At the end of 2023, they warned the White House that “Bidenomics” was going nowhere fast. Since then, they’ve returned with poll-tested sentences served on a platter. “One big takeaway was that every economic issue — including health care — has to be talked about through the prism of costs and prices , not aspirational stuff like universality,” PCCC co-founder ADAM GREEN tells Playbook. “That’s just not where people’s heads are right now.”

The biggest recommendation Green and his team took to senior aides at the White House was building on Biden’s best moment in last year’s SOTU: protecting Social Security. It’s an issue where Democrats have lost their edge in the polls, and Green said Biden’s best play is connect the program with taxing billionaires.

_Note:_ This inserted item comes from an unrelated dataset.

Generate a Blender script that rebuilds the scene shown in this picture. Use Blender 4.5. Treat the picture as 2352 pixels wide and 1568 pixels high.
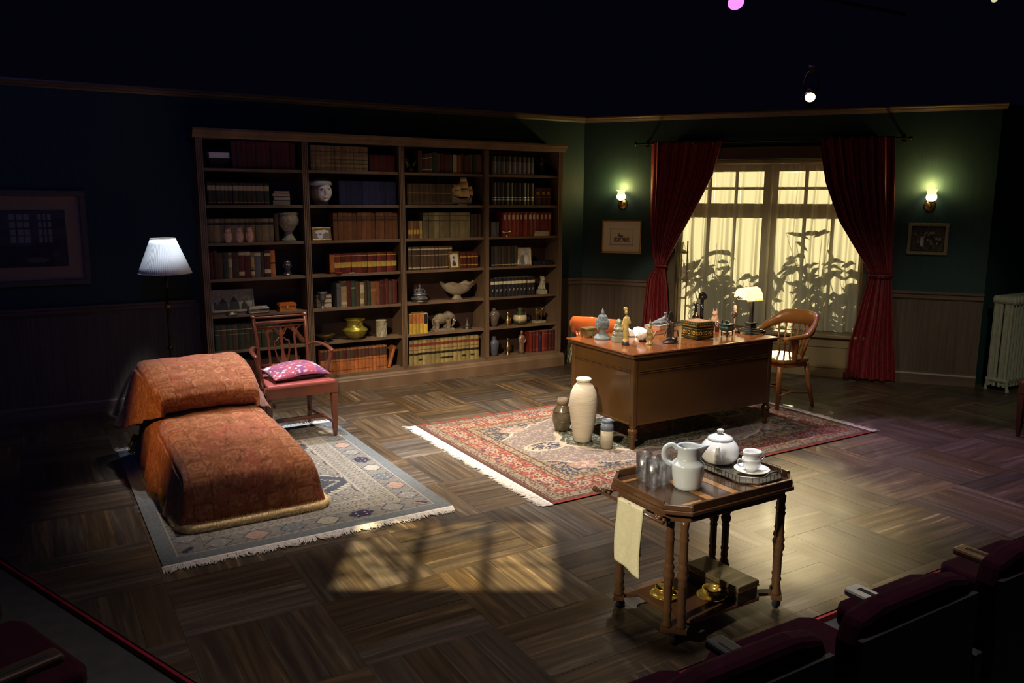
import bpy, math, random
import numpy as np
from math import sin, cos, pi, radians as R
from mathutils import Vector, Matrix, Euler
rnd = random.Random(7)
sc = bpy.context.scene
for o in list(bpy.data.objects): bpy.data.objects.remove(o)
COL = sc.collection

# ------------------------------------------------------------------ camera
cd = bpy.data.cameras.new('camera'); cam = bpy.data.objects.new('camera', cd); COL.objects.link(cam)
PITCH, ROLL, YAW, CH = .1723, .003987, .54367, 1.9
fw = Vector((sin(YAW)*cos(PITCH), cos(YAW)*cos(PITCH), -sin(PITCH)))
rt = Vector((cos(YAW), -sin(YAW), 0)); up = rt.cross(fw)
r2 = cos(ROLL)*rt+sin(ROLL)*up; u2 = -sin(ROLL)*rt+cos(ROLL)*up
m = Matrix((r2, u2, -fw)).transposed().to_4x4(); m.translation = (0, 0, CH)
cam.matrix_world = m
cd.sensor_width = 36; cd.lens = 1856.3/2352*36; cd.clip_start = .05; cd.clip_end = 60
sc.camera = cam

# ------------------------------------------------------------------ world, lights, exposure
sc.view_settings.view_transform = 'Standard'; sc.view_settings.look = 'None'
sc.view_settings.exposure = 0.0; sc.view_settings.gamma = 1; sc.view_settings.use_curve_mapping = False
w = bpy.data.worlds.new('world'); sc.world = w; w.use_nodes = True
w.node_tree.nodes['Background'].inputs[0].default_value = (.20, .22, .62, 1)
w.node_tree.nodes['Background'].inputs[1].default_value = .0045

def spot(name, loc, aim, col, watts, deg, blend=.5, rad=.06):
    d = bpy.data.lights.new(name, 'SPOT'); d.energy = watts; d.color = col
    d.spot_size = R(deg); d.spot_blend = blend; d.shadow_soft_size = rad
    o = bpy.data.objects.new(name, d); COL.objects.link(o); o.location = loc
    o.rotation_euler = (Vector(aim)-Vector(loc)).to_track_quat('-Z', 'Y').to_euler()
    return o
def point(name, loc, col, watts, rad=.03):
    d = bpy.data.lights.new(name, 'POINT'); d.energy = watts; d.color = col; d.shadow_soft_size = rad
    o = bpy.data.objects.new(name, d); COL.objects.link(o); o.location = loc
    return o
# key from the front left, warm white, over the desk end and the foot of the bookcase
spot('key_light', (-1.2, 1.4, 4.6), (3.85, 6.6, -.2), (1, .76, .48), 2500, 31, 1, .08)
# cool white light from behind and above the couch and armchair
spot('cool_back_light', (1.9, 7.55, 5.4), (1.7, 6.15, .4), (.80, .88, 1), 1500, 28, .7, .08)
# warm light from above over the couch foot and the blue rug
spot('couch_top_light', (2.2, 6.2, 6.0), (1.35, 5.4, .2), (1, .82, .66), 900, 26, .9, .1)
# warm back light over the red rug and the desk
spot('rug_back_light', (3.6, 7.7, 6.2), (3.9, 4.95, 0), (1, .90, .78), 2500, 38, .9, .1)
spot('floor_top_light', (3.2, 5.2, 6.5), (3.1, 6.1, 0), (1, .84, .66), 1700, 50, 1, .1)
# faint general fill added above the stage, no fixture behind it
spot('added_fill', (2.6, 2.8, 8.0), (2.8, 3.2, 0), (1, .83, .76), 760, 72, 1, .6)
spot('blue_ambient_fill', (-.5, -1.5, 5.0), (-.2, 8, 1.4), (.10, .20, 1), 150, 44, 1, .3)  # added spot standing in for blue ambient light on the left wall
spot('shade_booster', (1.7, 6.25, 5.6), (1.04, 7.47, 1.45), (.84, .91, 1), 1500, 5.2, .6, .05)  # added narrow spot that brightens the floor lamp shade
spot('curtain_light', (.2, 2.2, 4.4), (6.42, 7.25, .75), (1, .72, .45), 620, 7, .8, .05)
spot('right_wall_fill', (3.6, .8, 4.8), (8.15, 4.8, .2), (1, .90, .66), 330, 23, 1, .2)  # added spot to lift the radiator and right wainscot
# amber side light on the couch from the left
spot('amber_side_light', (-2.6, 4.9, 2.1), (.9, 5.7, .45), (1, .50, .10), 420, 20, .9, .08)
# purple light over the far right floor
spot('purple_light', (7.34, 7.07, 4.15), (5.9, 3.0, 0), (.95, .50, 1), 700, 28, .9, .06)
# back light over the window wall: the lantern in view
spot('yellow_back_light', (7.22, 5.90, 2.985), (4.15, 3.3, 0), (1, .80, .44), 480, 18, .8, .05)
# yellow daylight effect behind the window
spot('window_light', (11.1, 9.3, 2.1), (7.1, 6.3, 1.35), (1, .83, .47), 2500, 40, .3, .03)
# window pattern thrown on the floor
spot('pattern_light', (1.75, 3.62, 6.5), (1.85, 3.7, 0), (1, .80, .42), 4600, 34, .1, .006)
# side light on the trolley
spot('trolley_light', (-1.6, 1.9, 2.7), (2.45, 2.6, .42), (1, .86, .62), 800, 13, .8, .05)
spot('trolley_top_light', (3.2, 3.8, 5.5), (2.65, 2.6, .6), (.92, .95, 1), 1250, 12, .8, .05)
# spill on the right wall of the set
spot('wall_wash', (.5, 3.2, 4.6), (6.9, 6.2, .35), (1, .92, .70), 620, 23, 1, .2)
spot('house_spill', (1.5, -3.0, 5.5), (3.0, 4, 0), (.85, .70, 1), 22, 60, 1, .3)

# ------------------------------------------------------------------ materials
MATS = {}
def mk(name, col, var=None, rough=.5, metal=0, scale=6, stretch=(1, 1, 1), bump=0, bscale=None, coat=0, rndv=0, attr=False,
       trans=0, emit=None, estr=0, spec=.5, detail=4, contrast=1, ior=1.45, alpha=1, sheen=0, wpos=False, subs=0):
    if name in MATS: return MATS[name]
    mt = bpy.data.materials.new(name); mt.use_nodes = True; nt = mt.node_tree; N = nt.nodes; L = nt.links
    b = N['Principled BSDF']; b.inputs['Roughness'].default_value = rough; b.inputs['Metallic'].default_value = metal
    b.inputs['Specular IOR Level'].default_value = spec; b.inputs['IOR'].default_value = ior
    b.inputs['Coat Weight'].default_value = coat; b.inputs['Coat Roughness'].default_value = .12
    b.inputs['Transmission Weight'].default_value = trans; b.inputs['Alpha'].default_value = alpha
    b.inputs['Sheen Weight'].default_value = sheen
    c4 = (*col, 1)
    tc = N.new('ShaderNodeTexCoord'); mp = N.new('ShaderNodeMapping'); mp.inputs['Scale'].default_value = stretch
    if wpos:
        g = N.new('ShaderNodeNewGeometry'); L.new(g.outputs['Position'], mp.inputs['Vector'])
    else: L.new(tc.outputs['Object'], mp.inputs['Vector'])
    out = None
    if attr:
        a = N.new('ShaderNodeVertexColor'); a.layer_name = 'Col'; out = a.outputs['Color']
    if var is not None:
        n = N.new('ShaderNodeTexNoise'); n.inputs['Scale'].default_value = scale; n.inputs['Detail'].default_value = detail
        L.new(mp.outputs[0], n.inputs['Vector'])
        if rndv and not wpos:
            oi = N.new('ShaderNodeObjectInfo'); vm = N.new('ShaderNodeVectorMath'); vm.operation = 'ADD'
            mu = N.new('ShaderNodeMath'); mu.operation = 'MULTIPLY'; mu.inputs[1].default_value = 37.0
            L.new(oi.outputs['Random'], mu.inputs[0]); L.new(mp.outputs[0], vm.inputs[0]); L.new(mu.outputs[0], vm.inputs[1])
            L.new(vm.outputs[0], n.inputs['Vector'])
        cr = N.new('ShaderNodeMapRange'); cr.inputs['From Min'].default_value = .5-.22/contrast; cr.inputs['From Max'].default_value = .5+.22/contrast
        L.new(n.outputs['Fac'], cr.inputs['Value'])
        mx = N.new('ShaderNodeMix'); mx.data_type = 'RGBA'; L.new(cr.outputs[0], mx.inputs['Factor'])
        if attr:
            mx.blend_type = 'MULTIPLY'; mx.inputs[7].default_value = (*var, 1); L.new(out, mx.inputs[6])
        else:
            mx.inputs[6].default_value = c4; mx.inputs[7].default_value = (*var, 1)
        out = mx.outputs[2]
    if rndv:
        oi = N.new('ShaderNodeObjectInfo'); hs = N.new('ShaderNodeHueSaturation'); mr = N.new('ShaderNodeMapRange')
        mr.inputs['To Min'].default_value = 1-rndv; mr.inputs['To Max'].default_value = 1+rndv
        L.new(oi.outputs['Random'], mr.inputs['Value']); L.new(mr.outputs[0], hs.inputs['Value'])
        if out is not None: L.new(out, hs.inputs['Color'])
        else: hs.inputs['Color'].default_value = c4
        out = hs.outputs[0]
    if out is not None: L.new(out, b.inputs['Base Color'])
    else: b.inputs['Base Color'].default_value = c4
    if emit:
        b.inputs['Emission Color'].default_value = (*emit, 1); b.inputs['Emission Strength'].default_value = estr
    if bump:
        n2 = N.new('ShaderNodeTexNoise'); n2.inputs['Scale'].default_value = bscale or scale*4; n2.inputs['Detail'].default_value = 3
        L.new(mp.outputs[0], n2.inputs['Vector'])
        bp = N.new('ShaderNodeBump'); bp.inputs['Strength'].default_value = min(1, bump); bp.inputs['Distance'].default_value = .004
        L.new(n2.outputs['Fac'], bp.inputs['Height']); L.new(bp.outputs[0], b.inputs['Normal'])
    MATS[name] = mt; return mt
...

“The single line there is: ‘Republicans want to cut taxes for billionaires and cut Social Security. Democrats want to protect Social Security from cuts and ensure billionaires pay their fair share in taxes,’” Green said. (We can’t help but note that Biden has already used a similar line publicly at least twice.)

FIRST IN PLAYBOOK: AFTER THE SOTU, SWING STATES: Expect Biden to use the speech to slingshot him back onto the campaign trail. A person familiar with the president’s travel plans tells Playbook exclusively that Friday and Saturday after the speech, Biden will head to the Philly and Atlanta areas for campaign events that will underscore and build on his message.